◆ **DESCRIPTION OF THE TASK**:
Give an exact transcription of every line, dropping the images.

◆ **STORED DATA**:
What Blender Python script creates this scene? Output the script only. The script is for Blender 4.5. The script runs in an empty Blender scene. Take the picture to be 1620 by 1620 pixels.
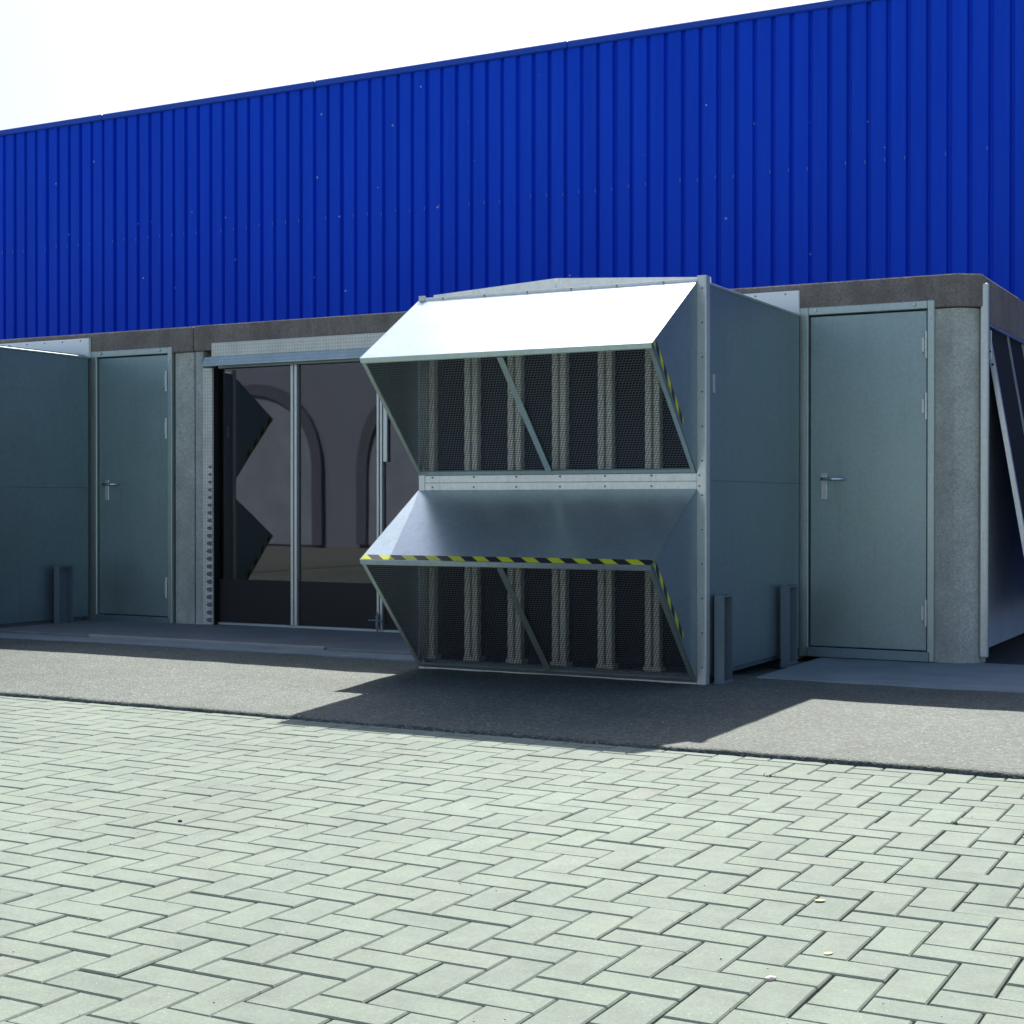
import bpy, bmesh, math, random
from mathutils import Vector, Matrix, noise
R = math.radians
scene = bpy.context.scene
COL = scene.collection
random.seed(7)

# ------------------------------------------------------------------ camera
cam_d = bpy.data.cameras.new('camera')
cam = bpy.data.objects.new('camera', cam_d)
COL.objects.link(cam)
cam.location = (0.0, 0.0, 1.0)
cam.rotation_euler = (R(90 - 0.35), 0.0, R(28.15))
cam_d.sensor_width = 36.0
cam_d.lens = 54.0
cam_d.clip_start = 0.05
cam_d.clip_end = 2000.0
scene.camera = cam

# ------------------------------------------------------------------ sky and sun
SUN = Vector((-0.32, 0.855, 1.0)).normalized()          # towards the sun, read from the shadows
SUN_EL = math.asin(SUN.z)
SUN_AZ = math.atan2(SUN.x, SUN.y)
world = bpy.data.worlds.new('World')
scene.world = world
world.use_nodes = True
wn = world.node_tree
sky = wn.nodes.new('ShaderNodeTexSky')
sky.sky_type = 'NISHITA'
sky.sun_disc = False
sky.sun_elevation = SUN_EL
sky.sun_rotation = SUN_AZ
sky.air_density = 1.0
sky.dust_density = 3.4
sky.ozone_density = 4.0
wn.links.new(sky.outputs[0], wn.nodes['Background'].inputs[0])
wn.nodes['Background'].inputs[1].default_value = 0.10

sun_d = bpy.data.lights.new('sun', 'SUN')
sun_d.energy = 5.0
sun_d.angle = R(0.5)
sun_d.color = (1.0, 0.97, 0.88)
sun = bpy.data.objects.new('sun', sun_d)
COL.objects.link(sun)
sun.location = SUN * 60
sun.rotation_euler = SUN.to_track_quat('Z', 'Y').to_euler()

vs = scene.view_settings
vs.view_transform = 'Standard'
vs.look = 'None'
vs.exposure = 0.72
vs.gamma = 1.0
vs.use_curve_mapping = False
scene.render.resolution_x = 1024
scene.render.resolution_y = 1024


# ------------------------------------------------------------------ materials
class NT:
    def __init__(self, name):
        self.m = bpy.data.materials.new(name)
        self.m.use_nodes = True
        self.t = self.m.node_tree
        self.b = self.t.nodes['Principled BSDF']
        self.out = self.t.nodes['Material Output']

    def n(self, typ, **kw):
        nd = self.t.nodes.new(typ)
        for k, v in kw.items():
            setattr(nd, k, v)
        return nd

    def l(self, a, b):
        self.t.links.new(a, b)

    def coord(self, scale=(1, 1, 1), kind='Object'):
        tc = self.n('ShaderNodeTexCoord')
        mp = self.n('ShaderNodeMapping')
        mp.inputs['Scale'].default_value = scale
        self.l(tc.outputs[kind], mp.inputs[0])
        return mp.outputs[0]

    def noise(self, vec, scale, detail=4, rough=0.6):
        nd = self.n('ShaderNodeTexNoise')
        nd.inputs['Scale'].default_value = scale
        nd.inputs['Detail'].default_value = detail
        nd.inputs['Roughness'].default_value = rough
        self.l(vec, nd.inputs['Vector'])
        return nd.outputs['Fac']

    def ramp(self, fac, stops, interp='LINEAR'):
        r = self.n('ShaderNodeValToRGB')
        r.color_ramp.interpolation = interp
        el = r.color_ramp.elements
        while len(el) < len(stops):
            el.new(0.5)
        for e, (p, c) in zip(el, stops):
            e.position = p
            e.color = (c[0], c[1], c[2], 1) if hasattr(c, '__len__') else (c, c, c, 1)
        self.l(fac, r.inputs[0])
        return r.outputs[0]

    def mix(self, fac, a, b, blend='MIX'):
        m = self.n('ShaderNodeMix')
        m.data_type = 'RGBA'
        m.blend_type = blend
        for sock, v in ((m.inputs[0], fac), (m.inputs[6], a), (m.inputs[7], b)):
            if isinstance(v, (int, float)):
                sock.default_value = v
            elif isinstance(v, tuple):
                sock.default_value = (*v, 1)
            else:
                self.l(v, sock)
        return m.outputs[2]

    def math(self, op, a, b=0.0, clamp=False):
        m = self.n('ShaderNodeMath')
        m.operation = op
        m.use_clamp = clamp
        for i, v in ((0, a), (1, b)):
            if isinstance(v, (int, float)):
                m.inputs[i].default_value = v
            else:
                self.l(v, m.inputs[i])
        return m.outputs[0]

    def bump(self, h, strength, dist=0.01):
        bp = self.n('ShaderNodeBump')
        bp.inputs['Strength'].default_value = strength
        bp.inputs['Distance'].default_value = dist
        self.l(h, bp.inputs['Height'])
        self.l(bp.outputs[0], self.b.inputs['Normal'])

    def set(self, col=None, rough=None, metal=None, spec=None):
        for k, v in (('Base Color', col), ('Roughness', rough), ('Metallic', metal), ('Specular IOR Level', spec)):
            if v is None:
                continue
            if isinstance(v, (int, float)):
                self.b.inputs[k].default_value = v
            elif isinstance(v, tuple):
                self.b.inputs[k].default_value = (*v, 1)
            else:
                self.l(v, self.b.inputs[k])
        return self.m


def metal_mat(name, col, rough, metal, spangle=0.10, blotch=0.12, streak=0.0):
    t = NT(name)
    c = t.coord()
    sp = t.noise(c, 160, 2, 0.5)
    bl = t.noise(c, 2.3, 5, 0.65)
    f = t.math('ADD', t.math('MULTIPLY', t.math('SUBTRACT', sp, 0.5), spangle * 2),
               t.math('MULTIPLY', t.math('SUBTRACT', bl, 0.5), blotch * 3))
    if streak:
        st = t.noise(t.coord((9, 9, 0.5)), 1.5, 4, 0.6)
        f = t.math('ADD', f, t.math('MULTIPLY', t.math('SUBTRACT', st, 0.5), streak * 2))
    f = t.math('ADD', f, 1.0)
    colr = t.mix(1.0, col, f, 'MULTIPLY')
    run = t.noise(t.coord((14, 14, 0.7)), 1.0, 5, 0.7)
    colr = t.mix(t.ramp(run, [(0.56, 0.0), (0.80, 0.30)]), colr, (0.20, 0.19, 0.165))
    fine_ = t.noise(c, 38, 5, 0.75)
    colr = t.mix(1.0, colr, t.ramp(fine_, [(0.3, 0.90), (0.7, 1.08)]), 'MULTIPLY')
    rg = t.math('ADD', rough - 0.5 * 0.22, t.math('MULTIPLY', bl, 0.22))
    t.set(colr, rg, metal)
    t.bump(t.math('ADD', t.math('MULTIPLY', t.noise(c, 1.3, 2, 0.5), 1.0), t.math('MULTIPLY', sp, 0.004)), 0.10, 0.02)
    return t.m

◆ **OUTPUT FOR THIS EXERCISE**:
What Blender Python script creates this scene? Output the script only. The script is for Blender 4.5. The script runs in an empty Blender scene. Take the picture to be 1620 by 1620 pixels.
import bpy, bmesh, math, random
from mathutils import Vector, Matrix, noise
R = math.radians
scene = bpy.context.scene
COL = scene.collection
random.seed(7)

# ------------------------------------------------------------------ camera
cam_d = bpy.data.cameras.new('camera')
cam = bpy.data.objects.new('camera', cam_d)
COL.objects.link(cam)
cam.location = (0.0, 0.0, 1.0)
cam.rotation_euler = (R(90 - 0.35), 0.0, R(28.15))
cam_d.sensor_width = 36.0
cam_d.lens = 54.0
cam_d.clip_start = 0.05
cam_d.clip_end = 2000.0
scene.camera = cam

# ------------------------------------------------------------------ sky and sun
SUN = Vector((-0.32, 0.855, 1.0)).normalized()          # towards the sun, read from the shadows
SUN_EL = math.asin(SUN.z)
SUN_AZ = math.atan2(SUN.x, SUN.y)
world = bpy.data.worlds.new('World')
scene.world = world
world.use_nodes = True
wn = world.node_tree
sky = wn.nodes.new('ShaderNodeTexSky')
sky.sky_type = 'NISHITA'
sky.sun_disc = False
sky.sun_elevation = SUN_EL
sky.sun_rotation = SUN_AZ
sky.air_density = 1.0
sky.dust_density = 3.4
sky.ozone_density = 4.0
wn.links.new(sky.outputs[0], wn.nodes['Background'].inputs[0])
wn.nodes['Background'].inputs[1].default_value = 0.10

sun_d = bpy.data.lights.new('sun', 'SUN')
sun_d.energy = 5.0
sun_d.angle = R(0.5)
sun_d.color = (1.0, 0.97, 0.88)
sun = bpy.data.objects.new('sun', sun_d)
COL.objects.link(sun)
sun.location = SUN * 60
sun.rotation_euler = SUN.to_track_quat('Z', 'Y').to_euler()

vs = scene.view_settings
vs.view_transform = 'Standard'
vs.look = 'None'
vs.exposure = 0.72
vs.gamma = 1.0
vs.use_curve_mapping = False
scene.render.resolution_x = 1024
scene.render.resolution_y = 1024


# ------------------------------------------------------------------ materials
class NT:
    def __init__(self, name):
        self.m = bpy.data.materials.new(name)
        self.m.use_nodes = True
        self.t = self.m.node_tree
        self.b = self.t.nodes['Principled BSDF']
        self.out = self.t.nodes['Material Output']

    def n(self, typ, **kw):
        nd = self.t.nodes.new(typ)
        for k, v in kw.items():
            setattr(nd, k, v)
        return nd

    def l(self, a, b):
        self.t.links.new(a, b)

    def coord(self, scale=(1, 1, 1), kind='Object'):
        tc = self.n('ShaderNodeTexCoord')
        mp = self.n('ShaderNodeMapping')
        mp.inputs['Scale'].default_value = scale
        self.l(tc.outputs[kind], mp.inputs[0])
        return mp.outputs[0]

    def noise(self, vec, scale, detail=4, rough=0.6):
        nd = self.n('ShaderNodeTexNoise')
        nd.inputs['Scale'].default_value = scale
        nd.inputs['Detail'].default_value = detail
        nd.inputs['Roughness'].default_value = rough
        self.l(vec, nd.inputs['Vector'])
        return nd.outputs['Fac']

    def ramp(self, fac, stops, interp='LINEAR'):
        r = self.n('ShaderNodeValToRGB')
        r.color_ramp.interpolation = interp
        el = r.color_ramp.elements
        while len(el) < len(stops):
            el.new(0.5)
        for e, (p, c) in zip(el, stops):
            e.position = p
            e.color = (c[0], c[1], c[2], 1) if hasattr(c, '__len__') else (c, c, c, 1)
        self.l(fac, r.inputs[0])
        return r.outputs[0]

    def mix(self, fac, a, b, blend='MIX'):
        m = self.n('ShaderNodeMix')
        m.data_type = 'RGBA'
        m.blend_type = blend
        for sock, v in ((m.inputs[0], fac), (m.inputs[6], a), (m.inputs[7], b)):
            if isinstance(v, (int, float)):
                sock.default_value = v
            elif isinstance(v, tuple):
                sock.default_value = (*v, 1)
            else:
                self.l(v, sock)
        return m.outputs[2]

    def math(self, op, a, b=0.0, clamp=False):
        m = self.n('ShaderNodeMath')
        m.operation = op
        m.use_clamp = clamp
        for i, v in ((0, a), (1, b)):
            if isinstance(v, (int, float)):
                m.inputs[i].default_value = v
            else:
                self.l(v, m.inputs[i])
        return m.outputs[0]

    def bump(self, h, strength, dist=0.01):
        bp = self.n('ShaderNodeBump')
        bp.inputs['Strength'].default_value = strength
        bp.inputs['Distance'].default_value = dist
        self.l(h, bp.inputs['Height'])
        self.l(bp.outputs[0], self.b.inputs['Normal'])

    def set(self, col=None, rough=None, metal=None, spec=None):
        for k, v in (('Base Color', col), ('Roughness', rough), ('Metallic', metal), ('Specular IOR Level', spec)):
            if v is None:
                continue
            if isinstance(v, (int, float)):
                self.b.inputs[k].default_value = v
            elif isinstance(v, tuple):
                self.b.inputs[k].default_value = (*v, 1)
            else:
                self.l(v, self.b.inputs[k])
        return self.m


def metal_mat(name, col, rough, metal, spangle=0.10, blotch=0.12, streak=0.0):
    t = NT(name)
    c = t.coord()
    sp = t.noise(c, 160, 2, 0.5)
    bl = t.noise(c, 2.3, 5, 0.65)
    f = t.math('ADD', t.math('MULTIPLY', t.math('SUBTRACT', sp, 0.5), spangle * 2),
               t.math('MULTIPLY', t.math('SUBTRACT', bl, 0.5), blotch * 3))
    if streak:
        st = t.noise(t.coord((9, 9, 0.5)), 1.5, 4, 0.6)
        f = t.math('ADD', f, t.math('MULTIPLY', t.math('SUBTRACT', st, 0.5), streak * 2))
    f = t.math('ADD', f, 1.0)
    colr = t.mix(1.0, col, f, 'MULTIPLY')
    run = t.noise(t.coord((14, 14, 0.7)), 1.0, 5, 0.7)
    colr = t.mix(t.ramp(run, [(0.56, 0.0), (0.80, 0.30)]), colr, (0.20, 0.19, 0.165))
    fine_ = t.noise(c, 38, 5, 0.75)
    colr = t.mix(1.0, colr, t.ramp(fine_, [(0.3, 0.90), (0.7, 1.08)]), 'MULTIPLY')
    rg = t.math('ADD', rough - 0.5 * 0.22, t.math('MULTIPLY', bl, 0.22))
    t.set(colr, rg, metal)
    t.bump(t.math('ADD', t.math('MULTIPLY', t.noise(c, 1.3, 2, 0.5), 1.0), t.math('MULTIPLY', sp, 0.004)), 0.10, 0.02)
    return t.m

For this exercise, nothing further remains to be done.